さて、数々のファション・ブランドを生み出すパリのファション界で使われている、普段聞き慣れない言葉や仕組みについてふれてみよう。「オートクチュール」という言葉がでてきますが、オートはフランス語で“高級な”クチュールは“仕立て、縫製”を意味し、単純な和訳では仕立て服の事を言います。これは既製服に対しての仕立て服のことだが、パリのファション界ではパリの高級衣装店組合(通称 サンディカ)の組合員になっているメゾンで作られる、特別注文の高級仕立て服のみをオートクチュールと云っています。「サンディカ」は1868年にシャルル・フレドリック・ウォルトによって創立され、パリオートクチュール・コレクションやパリプレタポルテ・コレクションを主催し、服飾関係の専門学校も開設している。
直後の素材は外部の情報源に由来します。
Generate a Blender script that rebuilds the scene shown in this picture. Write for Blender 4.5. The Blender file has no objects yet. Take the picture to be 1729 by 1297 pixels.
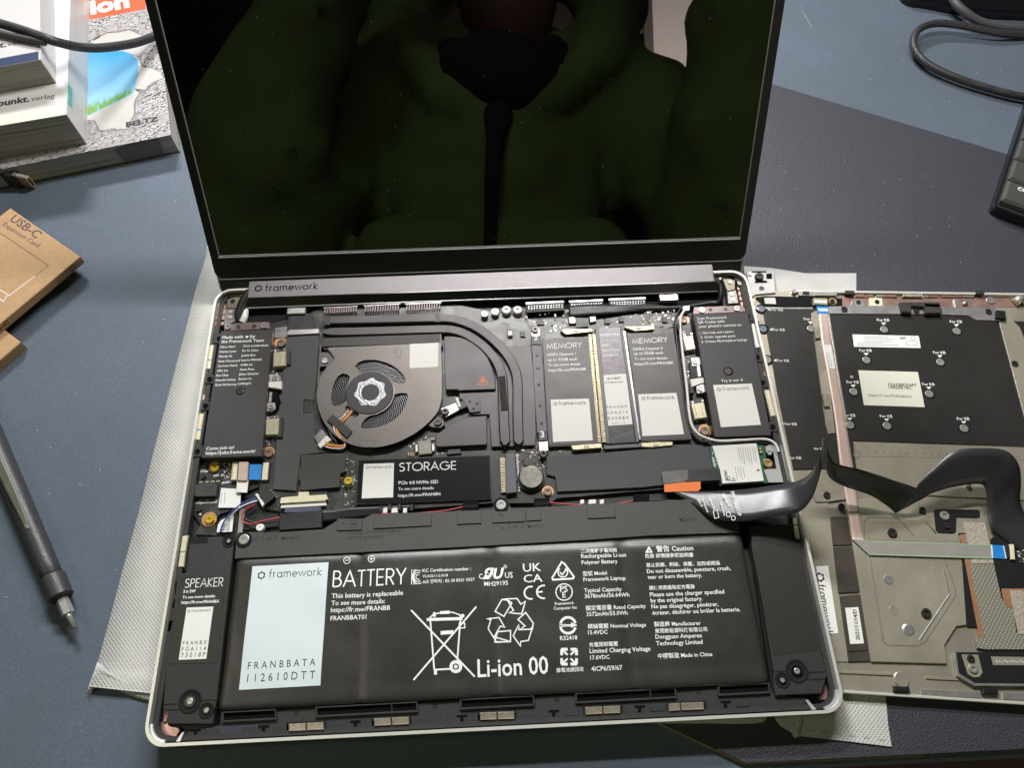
import bpy, math, random
from mathutils import Vector, Matrix
random.seed(7)
SC = bpy.context.scene
COL = SC.collection
# ---------------------------------------------------------------- camera
# millimetre frame: origin at the front left corner of the laptop rim, x right, y back, h up; desk top at h = -13
RM = ((0.99894959, -0.04579691, 0.00153621), (-0.04016469, -0.89124924, -0.45173176), (0.02205706, 0.45119556, -0.89215249))
CC = (153.1016, -10.8243, 342.9829)
FPX, PX0, PY0, H0 = 1249.0, 864.5, 648.5, -13.0
cam = bpy.data.cameras.new("camera"); camo = bpy.data.objects.new("camera", cam); COL.objects.link(camo)
cam.lens = 36 * FPX / 1729; cam.sensor_width = 36; cam.clip_start = 0.01; cam.clip_end = 50
rot = Matrix((RM[0], [-v for v in RM[1]], [-v for v in RM[2]])).transposed().to_4x4()
camo.matrix_world = Matrix.Translation((CC[0] / 1000, CC[1] / 1000, (CC[2] - H0) / 1000)) @ rot
SC.camera = camo
# ---------------------------------------------------------------- world, lamps, exposure
wd = bpy.data.worlds.new("World"); SC.world = wd; wd.use_nodes = True
wd.node_tree.nodes["Background"].inputs[0].default_value = (0.75, 0.8, 0.9, 1); wd.node_tree.nodes["Background"].inputs[1].default_value = 0.008
SC.view_settings.view_transform = 'Standard'; SC.view_settings.look = 'None'
SC.view_settings.exposure = 0; SC.view_settings.gamma = 1
SC.render.engine = 'CYCLES'
SC.cycles.max_bounces = 6; SC.cycles.sample_clamp_indirect = 4; SC.cycles.use_denoising = True


def lamp(name, loc, aim, sx, sy, power, col):
    l = bpy.data.lights.new(name, 'AREA'); l.shape = 'RECTANGLE'; l.size = sx; l.size_y = sy; l.energy = power; l.color = col
    o = bpy.data.objects.new(name, l); COL.objects.link(o)
    p = Vector((loc[0], loc[1], loc[2] - H0)) / 1000; a = Vector((aim[0], aim[1], aim[2] - H0)) / 1000
    d = (p - a).normalized(); xa = Vector((1, 0, 0)); xa = (xa - d * xa.dot(d)).normalized(); ya = d.cross(xa)
    o.matrix_world = Matrix.Translation(p) @ Matrix((xa, ya, d)).transposed().to_4x4()
    return o


lamp("monitor_light_bar", (215, 475, 450), (150, 150, 0), 0.36, 0.03, 3.9, (1.0, 0.975, 0.955))
lamp("rear_lamp", (-120, 1250, 880), (60, 200, 0), 0.34, 0.10, 19.0, (0.95, 0.97, 1.0))
lamp("ceiling_lamp", (-700, 50, 1300), (0, 100, 0), 0.35, 0.35, 2.1, (1.0, 0.97, 0.74))
lamp("wall_fill_light", (950, -1250, 900), (800, -1900, 700), 0.3, 0.3, 60.0, (1.0, 0.9, 0.84))  # unseen light added to brighten the wall mirrored in the screen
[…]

設立当初は同業者組合として発足したが、組合規約が無くて組合員数も多くなり、安仕立ての衣装を販売する組合員店が多くなってしまった。
1911年にサンディカを再発足させて、オートクチュールと銘打つ為の厳格な規約を定め、その規約に沿ったクチュリエのみを正式メンバーとする事にした。これによりサンディカもオートクチュール自体にも付加価値がつくことになり、それ以降はファション界の最高峰として君臨していく事になる。組合規約の条件を満たして経営されている衣装店を「メゾン」と呼び、現在は 23のメゾンがある。メゾンでオートクチュールのデザイナーであり、デザイン・テーマの決定から裁断・
縫製まで全てを統括し、企画を製品化する機能と権限を持つ総責任者を「クチュリエ」という。女性の場合は「クチュリエール」と云う。60年代まではオートクチュールがファション界の主流であったが、70年代に入り「プレタポルテ」が主流になってくる。プレタポルテとは既製服のことであるが、オートクチュールのデザイナーによる高級既製服を、一般的な既製服とは一線を画して呼ばれている。
ちなみに、ニューヨーク、ロンドン、ミラノ、パリ、東京(開催順)で開催される五大コレクションとはプレタポルテ・コレクションである。
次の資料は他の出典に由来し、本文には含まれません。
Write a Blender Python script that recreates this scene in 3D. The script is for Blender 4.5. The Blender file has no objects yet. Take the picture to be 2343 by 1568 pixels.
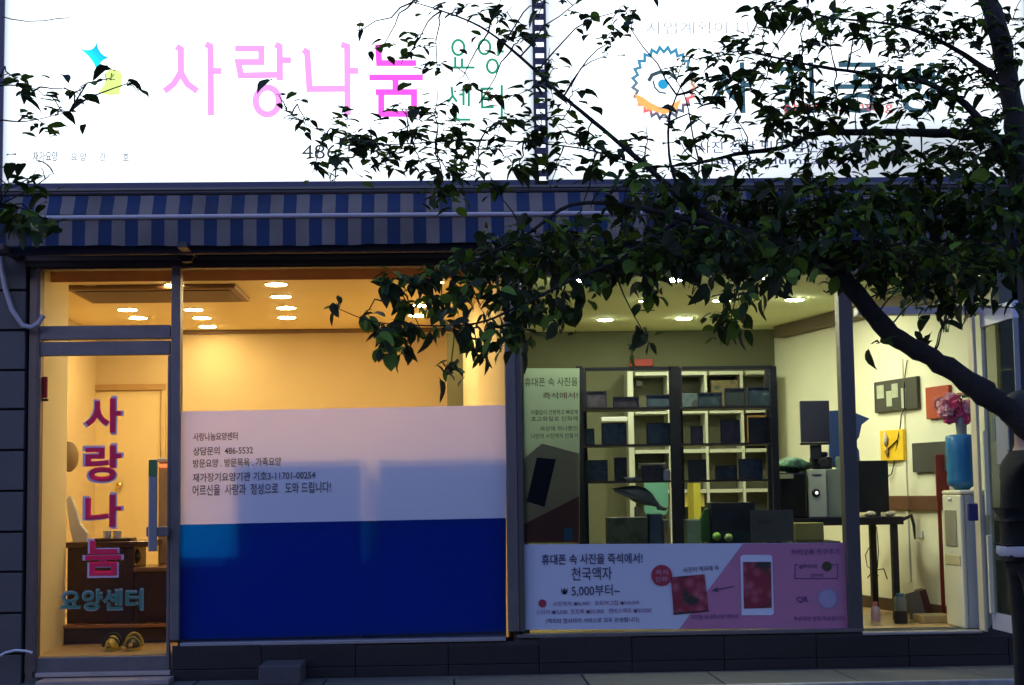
import bpy, bmesh, math, random
from mathutils import Vector, Matrix, Euler
R = math.radians
random.seed(7)
S = bpy.context.scene
C = S.collection

# ------------------------------------------------------------------ camera
PSI, TH, ROLL, FPX, DIST, EYE = .03865, .0930, .01485, 3660.0, 10.3, 1.45
_f = Vector((math.sin(PSI)*math.cos(TH), math.cos(PSI)*math.cos(TH), math.sin(TH)))
_r0 = Vector((math.cos(PSI), -math.sin(PSI), 0)); _u0 = _r0.cross(_f)
_r = _r0*math.cos(ROLL) - _u0*math.sin(ROLL)
_u = _u0*math.cos(ROLL) + _r0*math.sin(ROLL)
CAM = Vector((0, -DIST, EYE))
cd = bpy.data.cameras.new('camera'); cam = bpy.data.objects.new('camera', cd); C.objects.link(cam)
m = Matrix((_r, _u, -_f)).transposed().to_4x4(); m.translation = CAM
cam.matrix_world = m
cd.lens = FPX/2343*36; cd.sensor_width = 36; cd.clip_start = .1; cd.clip_end = 2000
S.camera = cam

# ------------------------------------------------------------------ sky, dusk
SUN_EL, SUN_ROT = R(5), R(200)
w = bpy.data.worlds.new("World"); S.world = w; w.use_nodes = True
nt = w.node_tree; bg = nt.nodes['Background']
sky = nt.nodes.new('ShaderNodeTexSky'); sky.sky_type = 'NISHITA'; sky.sun_disc = False
sky.sun_elevation = SUN_EL; sky.sun_rotation = SUN_ROT; sky.ozone_density = 4.0; sky.air_density = 1.0; sky.dust_density = .4
tint = nt.nodes.new('ShaderNodeMix'); tint.data_type = 'RGBA'; tint.blend_type = 'MULTIPLY'; tint.inputs[0].default_value = 1
tint.inputs[7].default_value = (1.80, 1.10, 1.20, 1)      # blue hour
nt.links.new(sky.outputs[0], tint.inputs[6]); nt.links.new(tint.outputs[2], bg.inputs[0]); bg.inputs[1].default_value = .15
sd = bpy.data.lights.new('sun', 'SUN'); sd.energy = .03; sd.angle = R(20); sd.color = (.75, .82, 1)
so = bpy.data.objects.new('sun', sd); C.objects.link(so); so.rotation_euler = (R(75), 0, R(-20)); so.location = (0, -8, 12)
S.view_settings.view_transform = 'Standard'; S.view_settings.look = 'None'
S.view_settings.exposure = 2.3; S.view_settings.gamma = 1; S.view_settings.use_curve_mapping = False
S.render.engine = 'CYCLES'
S.cycles.max_bounces = 8; S.cycles.transparent_max_bounces = 24; S.cycles.sample_clamp_indirect = 4
S.cycles.caustics_reflective = False; S.cycles.caustics_refractive = False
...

クリスチャン・ディオールは忙しい創作活動の中にあっても後進の指導には力を注ぎ、イブ・サンローラン、ピエール・カルダン、ギィ・ラローシュらを育てた。ディオールの死後、21才の若さでイブ・サンローランがメゾンのクチュリエに抜擢され、その後60年にマルク・ボアン、89年にジャンフランコ・フェレに引き継がれた。現在は60年にジブラルタルで生まれたジョン・ガリアーノがクチュリエに就任している。ガリアーノは84年セントマーチンズのテキスタイル科、モード科を主席で卒業し、85年にロンドンでデビューした。パリ・オートクチュール協会の招待で 89-90年の 秋/冬コレクションで作品を発表し、91年にパリ・コレクションの正式メンバーになった。95年にはジパンシーのデザイナーに抜擢され、3度目のブリティッシュ・デザイナー・オブ・ジ・イアーを受賞。クリスチャン・ディオール創立50周にあたる96年からクリスチャン・ディオールのデザイナーに就任し、97年にオートクチュール・コレクションにデビューした。ガリアーノは過激で先鋭的なデザインで話題を集め、翳りぎみだったクリスチャン・ディオールの人気を一気に甦らせてブランドイメージの若返りに成功させた。
クリスチャン・ディオールは53年に大丸との協力で、日本初とされるファション・ショーを開いた。その後カネボウが国内向けのライセンス生産を行っていたが、ブランド管理を徹底する本国の方針を受け入れ、97年から直輸入のみの販売に切り替えた。03年暮れに表参道にクリスチャン・ディオール表参道店をオープン、地下1階から地上4階までメンズウェアーやレディスウェアーが並べられ、バックなどの小物からシューズやファインジュエリーまで扱っている。化粧品売場はクリスチャン・ディオールでも世界最大とも云われ、初めてのエステやネイルカラーのコーナーも試みられた。昨年の8月には神戸、10月に東京・銀座に世界最大級のショップを相次いでオープンした。世界で日本の占める売上は約15%となっており07年までに倍増する計画だと云う。現在はLVMHモエヘネシールイヴィトン・グループに属している。